▶ Instructions for the task
Without the pictures, output the lines of the material from the very first through the one that holds "lightbox(7.0, 7.45, ZC, 0.34, 0.30, 'blank".

-- begin --

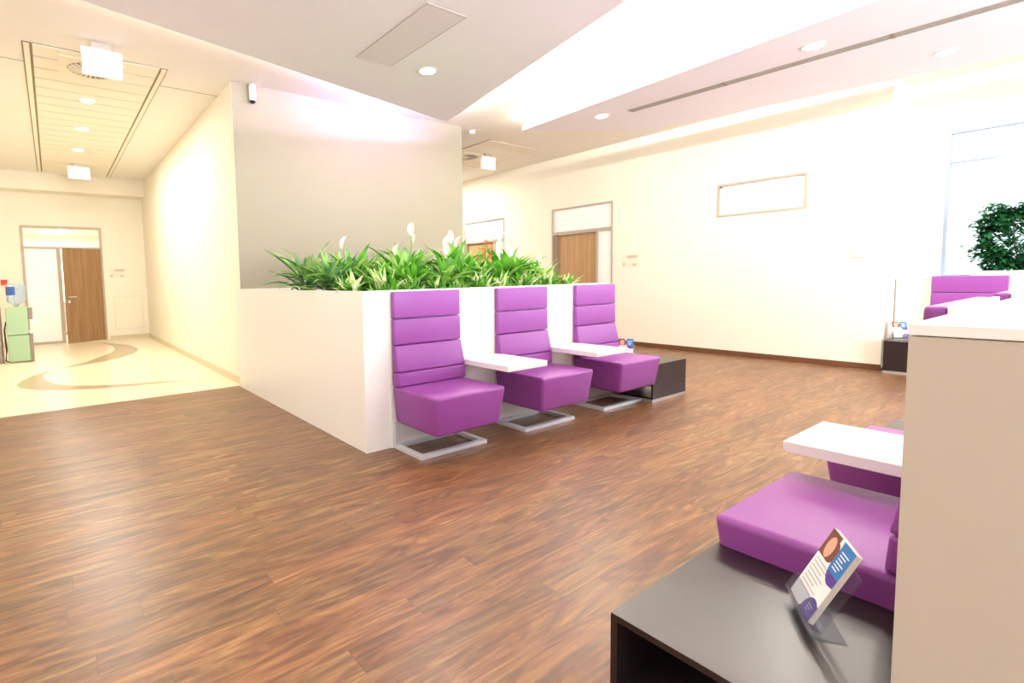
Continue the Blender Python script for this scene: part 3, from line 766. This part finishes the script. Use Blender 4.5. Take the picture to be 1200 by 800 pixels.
def diffuser(x, y, z, label):
    t = thing('swirl_diffuser', label, 'vent', (x, y, z), group='round swirl air diffusers')
    obj('plate', B((-0.30, 0.30, -0.30, 0.30, -0.006, 0.0)), M_tile, t)
    bm = bmesh.new(); cyl(bm, 0, 0, -0.0075, -0.006, 0.225, 40); obj('dark_opening', bm, M_greyb, t)
    bm = bmesh.new()
    for k in range(24):
        Mx = Matrix.Rotation(k*2*math.pi/24, 4, 'Z') @ Matrix.Translation((0.145, 0, -0.010)) @ Matrix.Rotation(R(35), 4, 'X')
        box(bm, -0.075, 0.075, -0.010, 0.010, -0.001, 0.001, M=Mx)
    cyl(bm, 0, 0, -0.014, -0.0075, 0.055, 24)
    obj('vanes', bm, M_tile, t)
    return t
diffuser(0.50, 6.875, ZC-0.012, 'round swirl diffuser in the corridor ceiling behind the hanging light box')
diffuser(6.80, 7.85, ZC-0.012, 'round swirl diffuser in the small ceiling area right of the beige wall')

def lightbox(x, y, z, w_, h, label):
    t = thing('light_box_sign', label, 'sign', (x, y, z), group='blank white hanging light boxes')
    obj('mount', B((-w_/4, w_/4, -0.015, 0.015, -0.07, 0.0)), M_alu, t)
    obj('housing', B((-w_/2-0.005, w_/2+0.005, -0.035, 0.035, -0.135, -0.07), bev=0.003, seg=1), M_plastic, t)
    obj('panel', B((-w_/2, w_/2, -0.02, 0.02, -h, -0.135)), M_lensw, t)
    return t
lightbox(0.54, 6.10, ZC, 0.34, 0.32, 'blank white light box hanging nearest in the corridor ceiling')
lightbox(0.57, 12.2, ZC, 0.36, 0.30, 'blank white light box hanging at the far end of the corridor')
lightbox(7.0, 7.45, ZC, 0.34, 0.30, 'blank white light box on the ceiling right of the beige wall').rotation_euler = (0, 0, R(0))

t = thing('smoke_detector', 'small white smoke detector on the ceiling at the corner of the beige wall', 'smoke detector', (5.72, 6.46, ZC))
bm = bmesh.new(); lathe(bm, [(0.03, -0.05), (0.045, -0.042), (0.05, -0.015), (0.055, 0.0)], 24); obj('body', bm, M_plastic, t, smooth=True)
t = thing('security_camera', 'small white dome security camera high on the beige wall corner', 'security camera', (2.11, YB-0.045, 3.46))
bm = bmesh.new(); lathe(bm, [(0.038, 0.0), (0.042, 0.02), (0.042, 0.16), (0.036, 0.19)], 24); obj('housing', bm, M_plastic, t, smooth=True)
bm = bmesh.new(); lathe(bm, [(0.012, -0.032), (0.026, -0.024), (0.034, -0.008), (0.034, 0.0)], 24); obj('lens_dome', bm, M_darkp, t, smooth=True)

# wall items
t = thing('wall_switch', 'small white control box on the right wall near its end', 'switch', (XW, 2.162, 1.485))
obj('housing', B((-0.028, 0, -0.062, 0.062, -0.04, 0.04), bev=0.006), M_plastic, t)
obj('button', B((-0.031, -0.028, -0.05, -0.035, 0.01, 0.022)), M_greyb, t)
def doorplate(loc, rz, label):
    t = thing('door_sign', label, 'sign', loc, rz, group='pale door name plates')
    obj('plate', B((-0.155, 0.155, -0.006, 0, -0.11, 0.11)), mat('pale_plate', lin(232, 224, 206), 0.4), t)
    obj('name_strip', B((-0.05, 0.15, -0.009, -0.006, 0.045, 0.095)), mat('tan_strip', lin(205, 188, 160), 0.5), t)
    obj('lower_strip', B((0.06, 0.13, -0.009, -0.006, -0.09, -0.05), (-0.14, -0.09, -0.009, -0.006, -0.09, -0.04)), mat('tan_strip', lin(205, 188, 160), 0.5), t)
doorplate((XW, 5.39, 1.53), R(90), 'pale door sign beside the wood door on the right wall')
bpy.data.objects['door_sign'].rotation_euler = (0, 0, R(-90))
doorplate((1.27, YE, 1.55), 0, 'pale door sign beside the open door at the corridor end')
tag(obj('fire_call_point', B((-0.87, -0.76, YE-0.04, YE, 1.32, 1.43), bev=0.004), M_red), 'small red call point at the left edge of the picture', 'call point')
t = thing('access_panel', 'faint square access panel low on the corridor end wall', 'panel', (1.47, YE, 0.62))
obj('panel', B((-0.29, 0.29, -0.004, 0, -0.38, 0.38)), M_wall, t)
obj('frame', B((-0.297, -0.29, -0.005, 0, -0.387, 0.387), (0.29, 0.297, -0.005, 0, -0.387, 0.387), (-0.29, 0.29, -0.005, 0, 0.38, 0.387), (-0.29, 0.29, -0.005, 0, -0.387, -0.38)), M_creambase, t)

# ------------------------------------------------------------------ water cooler
t = thing('water_cooler', 'mint green water cooler by the frosted pane at the corridor end', 'water cooler', (-0.50, 10.93, 0))
obj('cabinet', B((-0.155, 0.14, -0.0, 0.30, 0.02, 0.465), (-0.155, 0.14, 0.0, 0.30, 0.472, 0.94), bev=0.012), M_green, t)
obj('front_panel', B((0.14, 0.185, 0.02, 0.28, 0.02, 0.46), bev=0.006), M_greyb, t)
dh = obj('dispenser_head', B((0.14, 0.20, 0.03, 0.27, 0.72, 0.92), bev=0.01), M_greyb, t)
for y in (0.08, 0.2): obj('tap', B((0.185, 0.235, y-0.015, y+0.015, 0.66, 0.74), bev=0.004), M_plastic, dh)
obj('drip_tray', B((0.14, 0.21, 0.04, 0.26, 0.50, 0.53), bev=0.004), M_plastic, t)
bm = bmesh.new(); tube(bm, [(-0.16, 0.1, 0.7), (-0.19, 0.1, 0.55), (-0.18, 0.12, 0.2), (-0.2, 0.1, 0.04), (-0.14, 0.05, 0.02)], 0.012); obj('hose', bm, M_darkp, t, smooth=True)
bt_ = thing('water_bottle', 'clear upturned water bottle with blue label on the green cooler', 'bottle', (-0.505, 11.08, 0.94))
bm = bmesh.new(); lathe(bm, [(0.03, 0.0), (0.035, 0.03), (0.115, 0.075), (0.135, 0.10), (0.135, 0.17), (0.128, 0.18), (0.135, 0.19), (0.135, 0.27), (0.128, 0.28), (0.135, 0.29), (0.135, 0.37), (0.12, 0.39)], 28)
obj('shell', bm, M_bottle, bt_, smooth=True)
bm = bmesh.new()
seg = 8
for zz_ in ((0.20, 0.34),):
    a = [bm.verts.new((0.137*math.cos(R(200+i*70/seg)), 0.137*math.sin(R(200+i*70/seg)), zz_[0])) for i in range(seg+1)]
    b = [bm.verts.new((0.137*math.cos(R(200+i*70/seg)), 0.137*math.sin(R(200+i*70/seg)), zz_[1])) for i in range(seg+1)]
    for i in range(seg): bm.faces.new((a[i], a[i+1], b[i+1], b[i]))
obj('bottle_label', bm, M_label, bt_)
tag(obj('narrow_stand', B((-0.98, -0.735, 11.0, 11.3, 0, 0.95), bev=0.005), M_greyb), 'narrow grey-brown stand cut off at the left edge, beside the cooler', 'stand')

# room beyond: light panel and a low cabinet
t = thing('ceiling_lamp', 'bright square light panel seen through the glass above the far door', 'ceiling light', (0.15, 15.7, 2.62))
obj('frame', B((-0.32, 0.32, -0.32, 0.32, -0.012, 0)), M_plastic, t)
obj('diffuser', B((-0.29, 0.29, -0.29, 0.29, -0.016, -0.012)), M_lens, t)
o = lamp('panel_lamp', 'AREA', (0, 0, -0.03), 60, (1, 0.93, 0.82), 0.5, 0.5, spread=170); o.parent = t
t = thing('low_cabinet', 'grey cabinet glimpsed through the gap of the open far door', 'cabinet', (0.28, 16.0, 0))
obj('body', B((-0.3, 0.5, 0, 0.5, 0.05, 0.85)), M_greyb, t)
obj('worktop', B((-0.32, 0.52, -0.03, 0.5, 0.85, 0.89)), M_white, t)
obj('door', B((-0.28, 0.08, -0.02, 0, 0.08, 0.83)), M_alu, t)
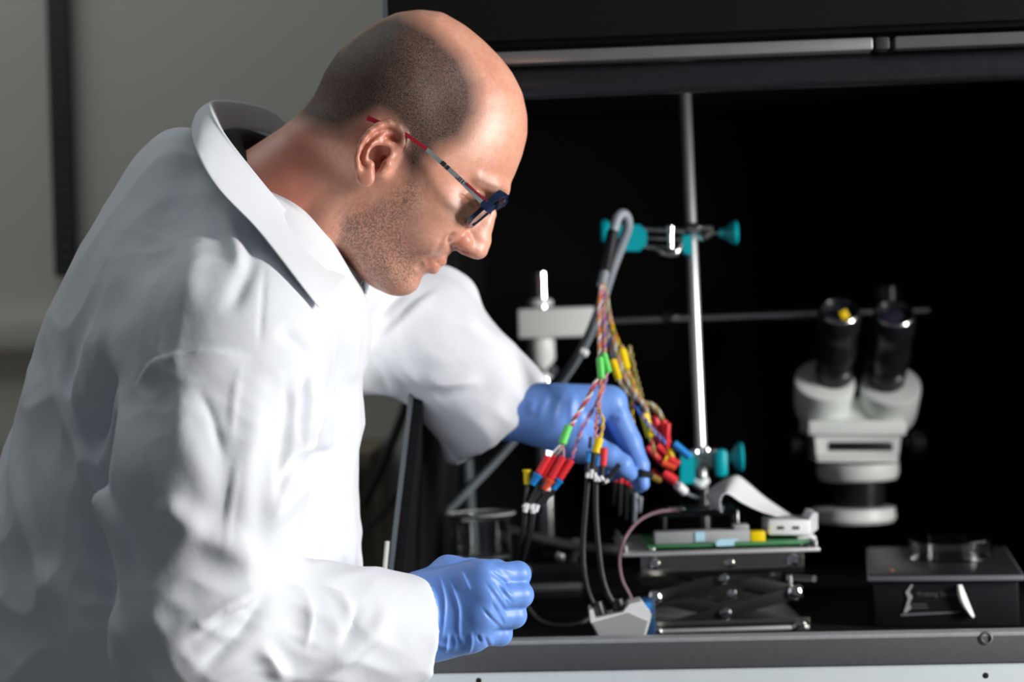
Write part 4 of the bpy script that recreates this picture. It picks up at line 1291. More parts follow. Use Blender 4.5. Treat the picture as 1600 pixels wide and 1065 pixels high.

-- end --

▶ Task response
Continue the Blender Python script for this scene: part 3, from line 766. This part finishes the script. Use Blender 4.5. Take the picture to be 1200 by 800 pixels.
def diffuser(x, y, z, label):
    t = thing('swirl_diffuser', label, 'vent', (x, y, z), group='round swirl air diffusers')
    obj('plate', B((-0.30, 0.30, -0.30, 0.30, -0.006, 0.0)), M_tile, t)
    bm = bmesh.new(); cyl(bm, 0, 0, -0.0075, -0.006, 0.225, 40); obj('dark_opening', bm, M_greyb, t)
    bm = bmesh.new()
    for k in range(24):
        Mx = Matrix.Rotation(k*2*math.pi/24, 4, 'Z') @ Matrix.Translation((0.145, 0, -0.010)) @ Matrix.Rotation(R(35), 4, 'X')
        box(bm, -0.075, 0.075, -0.010, 0.010, -0.001, 0.001, M=Mx)
    cyl(bm, 0, 0, -0.014, -0.0075, 0.055, 24)
    obj('vanes', bm, M_tile, t)
    return t
diffuser(0.50, 6.875, ZC-0.012, 'round swirl diffuser in the corridor ceiling behind the hanging light box')
diffuser(6.80, 7.85, ZC-0.012, 'round swirl diffuser in the small ceiling area right of the beige wall')

def lightbox(x, y, z, w_, h, label):
    t = thing('light_box_sign', label, 'sign', (x, y, z), group='blank white hanging light boxes')
    obj('mount', B((-w_/4, w_/4, -0.015, 0.015, -0.07, 0.0)), M_alu, t)
    obj('housing', B((-w_/2-0.005, w_/2+0.005, -0.035, 0.035, -0.135, -0.07), bev=0.003, seg=1), M_plastic, t)
    obj('panel', B((-w_/2, w_/2, -0.02, 0.02, -h, -0.135)), M_lensw, t)
    return t
lightbox(0.54, 6.10, ZC, 0.34, 0.32, 'blank white light box hanging nearest in the corridor ceiling')
lightbox(0.57, 12.2, ZC, 0.36, 0.30, 'blank white light box hanging at the far end of the corridor')
lightbox(7.0, 7.45, ZC, 0.34, 0.30, 'blank white light box on the ceiling right of the beige wall').rotation_euler = (0, 0, R(0))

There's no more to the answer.